At the heart of the matter is the issue of campaign financing for this year’s general elections. The Alliance For Change has contended that Mr. Ramotar’s travels across the country as part of Cabinet Outreach teams and his various other public appearances at official presidential functions alongside President Bharrat Jagdeo actually allow him to have his presidential campaign subsidized by the state.
It is entirely true that since his nomination as the PPP’s presidential candidate Mr. Ramotar has been enjoying an enhanced public profile, both inside and outside Guyana, invariably with President Jagdeo at his side. No other reasonable conclusion can be drawn from this development than that the administration has decided to take advantage of its incumbency by linking Mr. Ramotar’s presidential campaign to the high profile of the President. But even that is not the real issue. What has given rise to the campaign funding brouhaha is the fact that Mr. Ramotar’s now routine inclusion in presidential entourages means that he benefits from a share of the state-funded presidential privileges which includes official cars, police outriders and chartered aircraft. Whether Mr. Ramotar is entitled to these state-funded privileges and whether his campaign for the presidency is not benefitting from an improper advantage are the questions that gave rise to the controversy in the first place.
The appointment, or rather, its timing, amounts to an open admission by the government that Mr. Ramotar had, in fact, been enjoying privileges to which he was not entitled. There was really only one way to regularize the situation and that was to hand Mr. Ramotar an appointment that would legitimize his access to the privileges that he has been enjoying. That is the only reason why he was appointed a Presidential Adviser. Of course, there was another option. Mr. Ramotar’s current enjoyment of state-funded facilities could simply have ceased. By appointing him a Presidential Adviser, however, the government has simply sent a signal that the practice, important as they perceive it to be to Mr. Ramotar’s presidential campaign, will continue. It is, frankly, just the kind of response which, in circumstances, will allow the substantive controversy over campaign financing to persist.
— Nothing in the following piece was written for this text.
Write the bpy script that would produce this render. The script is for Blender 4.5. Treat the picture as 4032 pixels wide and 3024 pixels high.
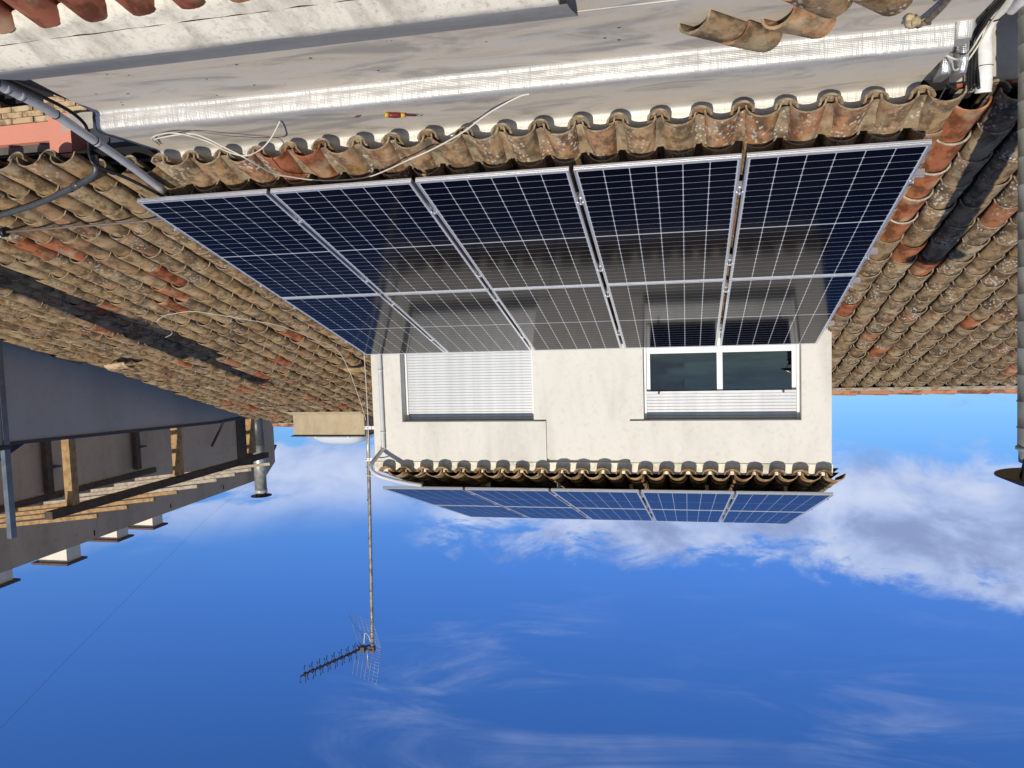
import bpy, math, random
from mathutils import Vector, Matrix, noise as mnoise

# ------------------------------------------------------------------ scene, camera, light
S = bpy.context.scene
for o in list(bpy.data.objects):
    bpy.data.objects.remove(o, do_unlink=True)
COL = S.collection
rad, sin, cos, pi = math.radians, math.sin, math.cos, math.pi
RNG = random.Random(7)

CAM = Vector((1.4301, -5.0878, 0.9801))
YAW, PITCH, ROLL, FPX = 0.2173, 0.0736, -0.0315, 3088.79
fw = Vector((sin(YAW)*cos(PITCH), cos(YAW)*cos(PITCH), sin(PITCH)))
r0 = Vector((cos(YAW), -sin(YAW), 0.0)); u0 = r0.cross(fw)
rt = r0*cos(ROLL) + u0*sin(ROLL); up = -r0*sin(ROLL) + u0*cos(ROLL)
cam_d = bpy.data.cameras.new('camera'); cam = bpy.data.objects.new('camera', cam_d); COL.objects.link(cam)
cam_d.sensor_width = 36.0; cam_d.lens = 36.0*FPX/4032.0
cam_d.clip_start = 0.05; cam_d.clip_end = 6000
# the photograph was taken with the camera upside down
M = Matrix.Identity(4)
for i, v in enumerate((-rt, -up, -fw)):
    for j in range(3): M[j][i] = v[j]
M.translation = CAM
cam.matrix_world = M
S.camera = cam

SUN_EL = rad(27.0)
LDIR = Vector((-0.08, 1.0, -math.tan(SUN_EL)*1.006)).normalized()
sun_d = bpy.data.lights.new('sun', 'SUN'); sun = bpy.data.objects.new('sun', sun_d); COL.objects.link(sun)
sun_d.energy = 4.15; sun_d.angle = rad(0.53); sun_d.color = (1.0, 0.92, 0.79)
sun.rotation_euler = LDIR.to_track_quat('-Z', 'Y').to_euler()
sun.location = (2, -30, 12)

S.view_settings.view_transform = 'Standard'; S.view_settings.look = 'None'
S.view_settings.exposure = 0.0; S.view_settings.gamma = 1.0; S.view_settings.use_curve_mapping = False
S.render.engine = 'CYCLES'
S.cycles.max_bounces = 6; S.cycles.diffuse_bounces = 3; S.cycles.glossy_bounces = 4; S.cycles.transparent_max_bounces = 8
S.cycles.sample_clamp_indirect = 6.0

# ------------------------------------------------------------------ node helper
class NT:
    def __init__(s, tree): s.t = tree; s.n = tree.nodes; s.l = tree.links
    def add(s, typ, **kw):
        nd = s.n.new(typ)
        for k, v in kw.items():
            if k == 'ins':
                for a, b in v.items(): s.set(nd, a, b)
            else: setattr(nd, k, v)
        return nd
    def set(s, nd, a, b):
        if isinstance(b, bpy.types.NodeSocket): s.l.new(b, nd.inputs[a])
        else: nd.inputs[a].default_value = b
    def math(s, op, a, b=0.0, c=None, clamp=False):
        nd = s.n.new('ShaderNodeMath'); nd.operation = op; nd.use_clamp = clamp
        s.set(nd, 0, a); s.set(nd, 1, b)
        if c is not None: s.set(nd, 2, c)
        return nd.outputs[0]
    def noise(s, vec, scale, detail=4.0, rough=0.55, dist=0.0):
        nd = s.n.new('ShaderNodeTexNoise')
        if vec is not None: s.l.new(vec, nd.inputs['Vector'])
        nd.inputs['Scale'].default_value = scale; nd.inputs['Detail'].default_value = detail
        nd.inputs['Roughness'].default_value = rough; nd.inputs['Distortion'].default_value = dist
        return nd.outputs['Fac']
    def ss(s, v, a, b, c=0.0, d=1.0):
        nd = s.n.new('ShaderNodeMapRange'); nd.interpolation_type = 'SMOOTHSTEP'
        s.set(nd, 0, v); s.set(nd, 1, a); s.set(nd, 2, b); s.set(nd, 3, c); s.set(nd, 4, d)
        return nd.outputs[0]
    def ramp(s, fac, stops, interp='LINEAR'):
        nd = s.n.new('ShaderNodeValToRGB'); nd.color_ramp.interpolation = interp
        els = nd.color_ramp.elements
        while len(els) < len(stops): els.new(0.5)
        for e, (p, c) in zip(els, stops): e.position = p; e.color = (*c, 1)
        s.set(nd, 0, fac); return nd.outputs[0]
    def mix(s, fac, a, b, blend='MIX'):
        nd = s.n.new('ShaderNodeMix'); nd.data_type = 'RGBA'; nd.blend_type = blend
        s.set(nd, 0, fac)
        for k, v in ((6, a), (7, b)):
            if isinstance(v, bpy.types.NodeSocket): s.l.new(v, nd.inputs[k])
            else: nd.inputs[k].default_value = (*v, 1) if len(v) == 3 else v
        return nd.outputs[2]
    def mapping(s, vec, scale=(1, 1, 1), rot=(0, 0, 0), loc=(0, 0, 0)):
        nd = s.n.new('ShaderNodeMapping'); s.l.new(vec, nd.inputs[0])
        nd.inputs['Scale'].default_value = scale; nd.inputs['Rotation'].default_value = rot; nd.inputs['Location'].default_value = loc
        return nd.outputs[0]

# ------------------------------------------------------------------ world: Nishita sky with clouds
W = bpy.data.worlds.new('World'); S.world = W; W.use_nodes = True
w = NT(W.node_tree); w.n.clear()
tc = w.add('ShaderNodeTexCoord').outputs['Generated']
sky = w.add('ShaderNodeTexSky', sky_type='NISHITA', sun_disc=False, sun_elevation=SUN_EL,
            sun_rotation=pi - 0.08, altitude=400.0, air_density=1.0, dust_density=0.25, ozone_density=2.0).outputs[0]
sx = w.add('ShaderNodeSeparateXYZ', ins={0: tc}).outputs
skyc = None
# cloud layer: directions projected on a level sheet
zc = w.math('ADD', w.math('MAXIMUM', sx[2], 0.0), 0.10)
pv = w.add('ShaderNodeCombineXYZ', ins={0: w.math('DIVIDE', sx[0], zc), 1: w.math('DIVIDE', sx[1], zc), 2: 0.0}).outputs[0]
el = w.math('ARCSINE', sx[2])
az = w.math('ARCTAN2', sx[0], sx[1])
skyc = w.mix(1.0, sky, w.ramp(w.math('DIVIDE', el, rad(90), clamp=True), [(0.0, (0.44, 0.64, 0.86)), (0.10, (0.37, 0.60, 0.93)), (0.20, (0.285, 0.52, 0.98)), (0.33, (0.235, 0.475, 0.90)), (0.50, (0.075, 0.18, 0.40)), (1.0, (0.05, 0.10, 0.22))]), 'MULTIPLY')
skyc = w.mix(1.0, skyc, (1.26, 1.26, 1.26), 'MULTIPLY')
big = w.noise(w.mapping(pv, (0.55, 0.55, 1), loc=(3.1, 1.7, 0)), 1.0, 3.0, 0.5)
n1 = w.noise(w.mapping(pv, (1.0, 1.5, 1), rot=(0, 0, 0.25), loc=(0.4, 0.2, 0.0)), 1.7, 9.0, 0.60, 0.35)
n2 = w.noise(w.mapping(tc, (1.0, 1.0, 1.9), loc=(2.0, 5.0, 1.0)), 7.0, 10.0, 0.66, 0.5)
# altocumulus bank: its upper edge drops towards the east
bank_top = w.math('MULTIPLY_ADD', az, -0.10, rad(16.9))
ragged = w.math('MULTIPLY', w.math('SUBTRACT', n2, 0.5), 0.17)
d_top = w.math('SUBTRACT', w.math('ADD', bank_top, ragged), el)
d_bot = w.math('SUBTRACT', w.math('ADD', el, ragged), rad(9.6))
west = w.ss(az, rad(22), rad(15))
bank = w.math('MULTIPLY', w.math('MULTIPLY', w.ss(d_top, -0.008, 0.028), w.ss(d_bot, -0.02, 0.03)), west)
n5 = w.noise(w.mapping(tc, (1.0, 1.0, 3.6), rot=(0.0, 0.12, 0.0), loc=(1.0, 8.0, 3.0)), 9.0, 9.0, 0.64, 0.5)
bank = w.math('MULTIPLY', bank, w.math('MAXIMUM', w.ss(d_top, 0.012, 0.045), w.ss(n5, 0.36, 0.50)))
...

Had Mr. Ramotar been appointed a Presidential Adviser a year or eighteen months ago, the appointment would have attracted no more than a routine public announcement. As it happens, its timing causes it to be perceived, and justifiably so, as a move by the government to legitimize what is felt to be the considerable and illegitimate campaign advantage which he had been enjoying up to the time of his appointment as a Presidential Adviser.
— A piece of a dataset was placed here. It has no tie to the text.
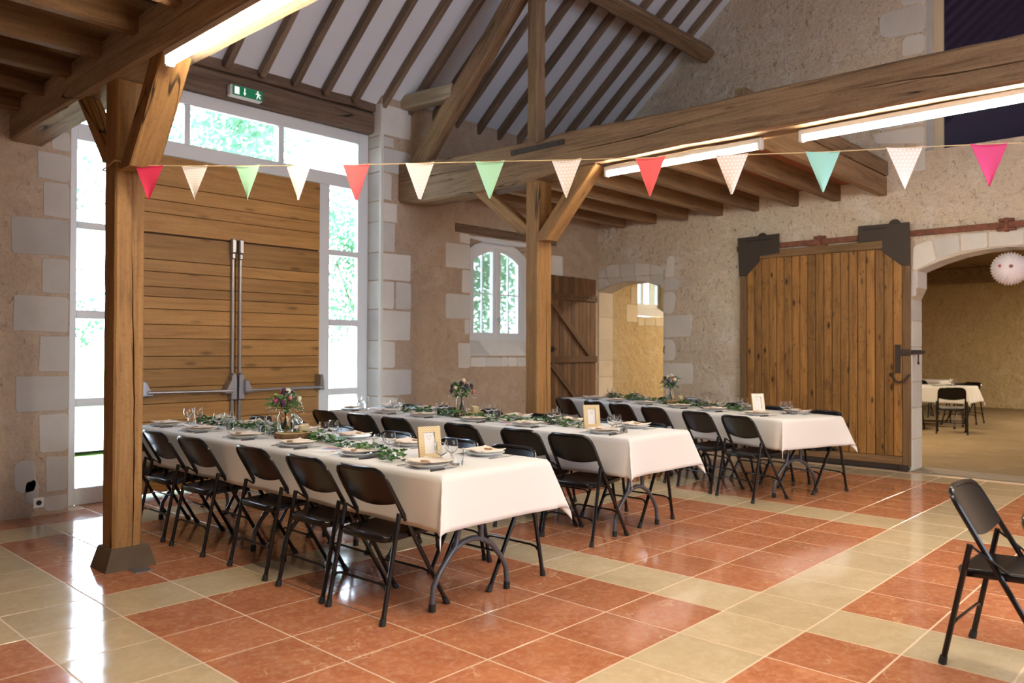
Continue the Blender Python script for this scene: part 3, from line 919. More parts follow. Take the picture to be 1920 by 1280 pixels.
sp_ = obj('iron_strap', st, IRON, beam2, ang=30)
sp_.location = (0.25, 0, 0)
s1 = [(5.27, 3.03, 3.36)] + [(5.27 - 0.55 * k, 3.05 + random.uniform(-0.006, 0.006), 3.34 + random.uniform(-0.008, 0.008)) for k in range(1, 21)] + [(-6.0, 3.05, 3.34)]
beam1 = sections_beam('tie_beam', s1, -1.93, -1.68, OAKG)
tag(beam1, 'long oak tie beam over the first post, carrying the dark loft joists', 'beam')

def post(label, x0, x1, y0, y1, ztop, mat):
    t = thing('timber_post', label, 'post', ((x0 + x1) / 2, (y0 + y1) / 2, 0))
    hx, hy = (x1 - x0) / 2, (y1 - y0) / 2
    m = M()
    ch = 0.012
    n = 22
    for i in range(n + 1):
        z = 0.11 + (ztop - 0.11) * i / n
        d = [random.uniform(-0.002, 0.002) for _ in range(4)]
        cw = 0.0055 * max(0.0, math.sin(PI * min(1, max(0, (z - 0.05) / 1.9)))) ** 0.7 * random.uniform(0.5, 1.2) + 0.0006
        cx = 0.25 * hx + 0.012 * math.sin(z * 2.1) + random.uniform(-0.003, 0.003)
        m.add([(-hx + ch + d[0], -hy + d[2], z), (cx - cw, -hy + d[2], z), (cx + 0.004, -hy + 0.02 + 3 * cw, z), (cx + cw, -hy + d[2], z), (hx - ch + d[1], -hy + d[2], z), (hx + d[1], -hy + ch + d[2], z), (hx + d[1], hy - ch + d[3], z), (hx - ch + d[1], hy + d[3], z), (-hx + ch + d[0], hy + d[3], z), (-hx + d[0], hy - ch + d[3], z), (-hx + d[0], -hy + ch + d[2], z)])
    for i in range(n):
        for j in range(11):
            m.face(i * 11 + j, i * 11 + (j + 1) % 11, i * 11 + 11 + (j + 1) % 11, i * 11 + 11 + j)
    m.face(*range(11)[::-1])
    m.face(*[n * 11 + j for j in range(11)])
    obj('shaft', m, mat, t, ang=30)
    p = M()
    b = [(-0.115 - hx * 0.35, -0.125), (0.165, -0.125), (0.165, 0.125), (-0.115 - hx * 0.35, 0.125)]
    tp = [(-hx - 0.018, -hy - 0.022), (hx + 0.035, -hy - 0.022), (hx + 0.035, hy + 0.022), (-hx - 0.018, hy + 0.022)]
    k0 = p.add([(a, c, 0.0) for a, c in b])
    k1 = p.add([(a, c, 0.125) for a, c in tp])
    k2 = p.add([(a * 0.93, c * 0.93, 0.135) for a, c in tp])
    for u_, v_ in ((k0, k1), (k1, k2)):
        for j in range(4):
            p.face(u_ + j, u_ + (j + 1) % 4, v_ + (j + 1) % 4, v_ + j)
    p.face(k0, k0 + 1, k0 + 2, k0 + 3)
    p.face(k2, k2 + 1, k2 + 2, k2 + 3)
    obj('plinth', p, GRANITE, t, ang=25)
    return t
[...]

In seeking to make an issue of Mr. Ramotar’s unpaid services as a Presidential Adviser, the PPP is simply attempting to draw attention away from the real issue. The matter of salary is of little consequence to either the government or Mr. Ramotar. As to whether or not Mr. Ramotar is – as Head of the Presidential Secretariat Dr. Roger Luncheon put it – “an unsophisticated and uncultured novice,” those are matters which are really up to the judgment of the President alone since it is in his gift and no one else’s that Mr. Ramotar’s appointment reposes. The real benefits of the appointment have to do with the ‘perks’ of the position, which are the facility of campaigning at the state’s expense. That facility has now been legitimized, though, Mr. Ramotar’s rivals for the presidency would doubtless argue, crudely and controversially.